*WHAT YOU WILL DO*
Return the lines below exactly, from the first line to the line that contains "scene.camera = cam". Leave out pictures.

-- begin COLLECTED MATERIAL --

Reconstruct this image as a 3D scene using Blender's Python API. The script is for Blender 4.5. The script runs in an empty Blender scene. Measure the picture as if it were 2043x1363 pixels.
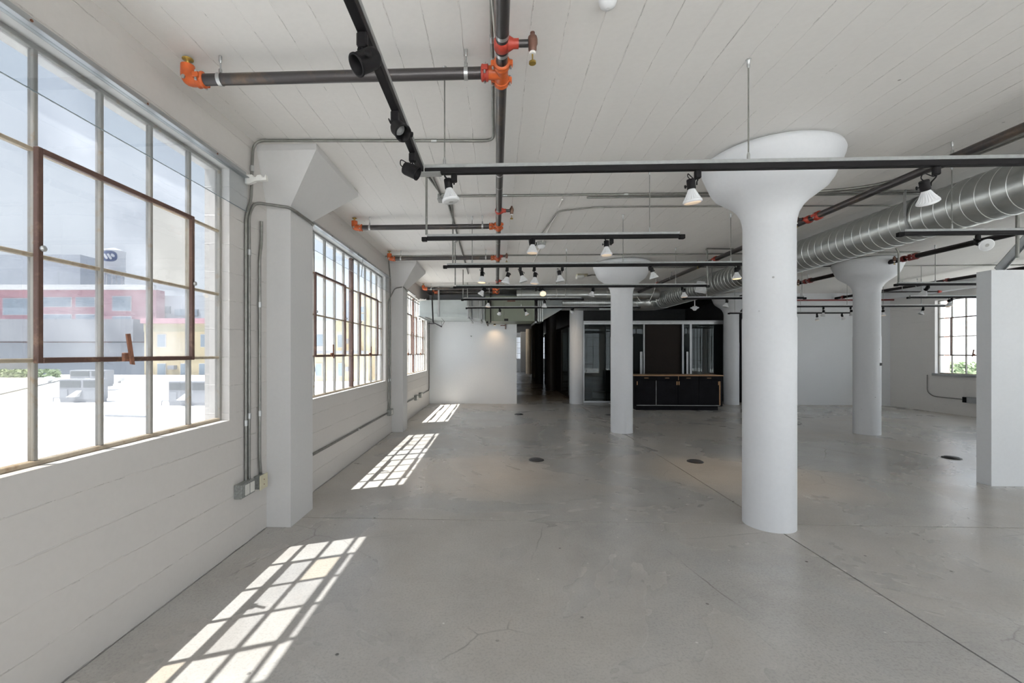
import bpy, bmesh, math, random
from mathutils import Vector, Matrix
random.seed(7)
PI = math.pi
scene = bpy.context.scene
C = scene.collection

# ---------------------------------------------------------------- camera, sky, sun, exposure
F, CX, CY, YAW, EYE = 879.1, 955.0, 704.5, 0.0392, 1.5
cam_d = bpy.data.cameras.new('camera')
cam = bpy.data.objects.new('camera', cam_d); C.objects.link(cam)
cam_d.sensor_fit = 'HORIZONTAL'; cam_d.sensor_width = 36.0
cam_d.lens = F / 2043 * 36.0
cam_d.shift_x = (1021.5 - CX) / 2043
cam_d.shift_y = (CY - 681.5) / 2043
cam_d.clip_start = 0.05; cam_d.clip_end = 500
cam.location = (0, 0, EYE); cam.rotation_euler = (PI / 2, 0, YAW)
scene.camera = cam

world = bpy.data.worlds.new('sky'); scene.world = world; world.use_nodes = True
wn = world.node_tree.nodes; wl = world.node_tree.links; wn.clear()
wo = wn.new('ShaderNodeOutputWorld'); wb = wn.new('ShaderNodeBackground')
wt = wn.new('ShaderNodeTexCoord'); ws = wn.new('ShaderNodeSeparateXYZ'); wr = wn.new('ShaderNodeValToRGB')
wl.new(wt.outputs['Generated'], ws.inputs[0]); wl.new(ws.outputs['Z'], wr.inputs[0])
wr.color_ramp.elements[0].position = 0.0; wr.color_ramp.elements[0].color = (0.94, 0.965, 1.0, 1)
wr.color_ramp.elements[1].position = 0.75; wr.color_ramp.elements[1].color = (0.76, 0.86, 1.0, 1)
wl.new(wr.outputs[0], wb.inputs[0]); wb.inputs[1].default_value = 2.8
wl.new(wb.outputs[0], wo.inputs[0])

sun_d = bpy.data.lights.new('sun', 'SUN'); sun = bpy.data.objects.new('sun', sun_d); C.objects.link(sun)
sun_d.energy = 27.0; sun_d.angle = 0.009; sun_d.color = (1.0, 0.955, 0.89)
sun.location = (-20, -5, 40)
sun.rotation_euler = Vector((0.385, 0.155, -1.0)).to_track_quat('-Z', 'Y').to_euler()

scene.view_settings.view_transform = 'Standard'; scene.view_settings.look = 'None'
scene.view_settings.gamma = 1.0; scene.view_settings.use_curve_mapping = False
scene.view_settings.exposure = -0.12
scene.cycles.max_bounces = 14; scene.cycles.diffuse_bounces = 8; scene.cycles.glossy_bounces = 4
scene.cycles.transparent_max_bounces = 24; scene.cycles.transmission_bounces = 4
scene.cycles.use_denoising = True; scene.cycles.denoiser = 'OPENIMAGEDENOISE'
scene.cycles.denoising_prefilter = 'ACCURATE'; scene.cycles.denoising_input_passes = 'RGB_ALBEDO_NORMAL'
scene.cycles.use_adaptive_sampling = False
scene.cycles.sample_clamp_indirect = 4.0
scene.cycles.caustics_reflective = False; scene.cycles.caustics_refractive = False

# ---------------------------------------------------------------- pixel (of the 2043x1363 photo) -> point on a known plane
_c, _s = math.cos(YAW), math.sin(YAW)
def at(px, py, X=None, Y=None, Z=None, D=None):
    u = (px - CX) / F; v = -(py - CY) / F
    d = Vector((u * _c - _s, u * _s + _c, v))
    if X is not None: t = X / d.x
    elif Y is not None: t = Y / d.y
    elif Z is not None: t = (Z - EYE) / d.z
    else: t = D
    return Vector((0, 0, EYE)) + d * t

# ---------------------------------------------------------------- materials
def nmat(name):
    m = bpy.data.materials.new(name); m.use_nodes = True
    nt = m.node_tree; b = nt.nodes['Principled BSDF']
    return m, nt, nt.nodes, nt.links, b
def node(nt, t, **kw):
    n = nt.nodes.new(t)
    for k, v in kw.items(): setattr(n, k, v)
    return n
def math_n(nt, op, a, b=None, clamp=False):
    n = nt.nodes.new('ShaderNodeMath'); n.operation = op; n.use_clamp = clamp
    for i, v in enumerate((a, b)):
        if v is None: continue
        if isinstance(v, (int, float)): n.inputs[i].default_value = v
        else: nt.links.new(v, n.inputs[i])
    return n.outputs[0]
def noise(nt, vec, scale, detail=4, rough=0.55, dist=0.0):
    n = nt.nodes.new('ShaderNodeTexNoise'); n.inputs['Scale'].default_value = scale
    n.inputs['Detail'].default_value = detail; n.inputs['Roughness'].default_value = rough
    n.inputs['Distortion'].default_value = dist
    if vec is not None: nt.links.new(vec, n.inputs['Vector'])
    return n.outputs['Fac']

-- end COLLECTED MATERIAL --

*SOLUTION FOR THIS PROBLEM*
Reconstruct this image as a 3D scene using Blender's Python API. The script is for Blender 4.5. The script runs in an empty Blender scene. Measure the picture as if it were 2043x1363 pixels.
import bpy, bmesh, math, random
from mathutils import Vector, Matrix
random.seed(7)
PI = math.pi
scene = bpy.context.scene
C = scene.collection

# ---------------------------------------------------------------- camera, sky, sun, exposure
F, CX, CY, YAW, EYE = 879.1, 955.0, 704.5, 0.0392, 1.5
cam_d = bpy.data.cameras.new('camera')
cam = bpy.data.objects.new('camera', cam_d); C.objects.link(cam)
cam_d.sensor_fit = 'HORIZONTAL'; cam_d.sensor_width = 36.0
cam_d.lens = F / 2043 * 36.0
cam_d.shift_x = (1021.5 - CX) / 2043
cam_d.shift_y = (CY - 681.5) / 2043
cam_d.clip_start = 0.05; cam_d.clip_end = 500
cam.location = (0, 0, EYE); cam.rotation_euler = (PI / 2, 0, YAW)
scene.camera = cam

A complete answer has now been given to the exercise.